Scottish National Party (SNP) MP Alex Salmond wants to re-energize a cross-party alliance to see former PM Tony Blair brought before the International Criminal Court (ICC) over the 2003 Iraq invasion. A legal issue may kill his ambition, however.
Salmond’s efforts to reassemble a cross-party alliance ahead of the much-delayed publication of Sir John Chilcot’s Iraq Inquiry report may be hindered by the limited remit of the ICC, which says it is not yet capable of trying suspects for the crime of aggression.
The issue hinges on whether the court will be able to “exercise jurisdiction” over cases of “aggression,” which it defines as a “crime committed by a political or military leader which by its character, gravity and scale constituted a manifest violation of the [United Nations] Charter.”
Although there is support for such a move, the decision to include it will not be made until January 2017.
Although the British Parliament has its own process of impeachment, which some MPs want to revive, Salmond appears determined to take the ICC route.
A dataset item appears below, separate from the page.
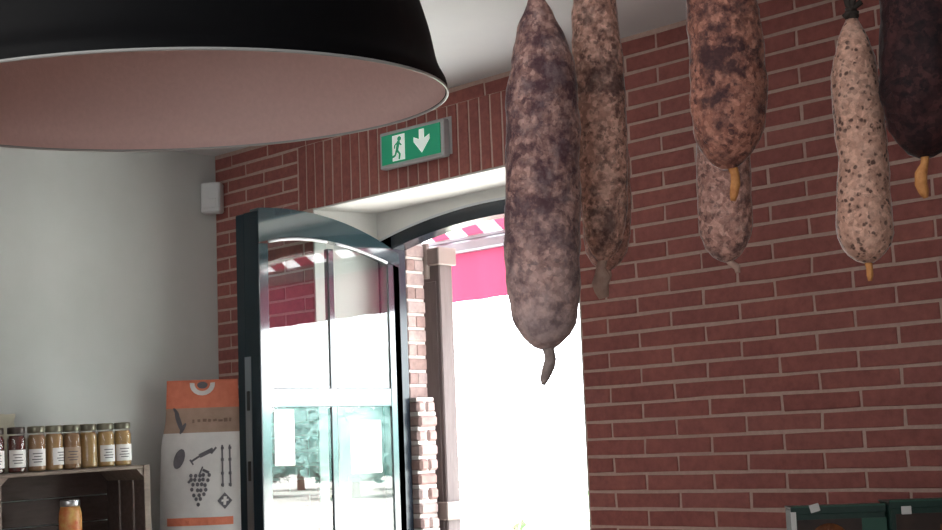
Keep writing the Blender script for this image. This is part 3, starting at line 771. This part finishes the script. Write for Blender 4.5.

Salmond’s concerns focus on the Blair-Bush conversations of 2002, in which critics maintain the then-PM committed Britain to war.
“If, as I believe ... Chilcot finds that there was a prior commitment from Blair to [George] Bush at Crawford ranch [President Bush’s Texas home] in 2002, that would provide the reason for pursuing the matter further,” Salmond told the Sunday Times.
He said he believed the “best route would be to use the ICC because the prosecutor is able to initiate action on his or her own behalf on presentation of a body of evidence, which Chilcot would provide.”
While Salmond favors the ICC route, he told the Herald Scotland on Monday he is open to any avenue that proves effective. He suggested that if Chilcot presented a “causal link” then it would likely be down to a group of citizens to “take this evidence to the office of the prosecutor of the ICC and ask him or her to investigate.”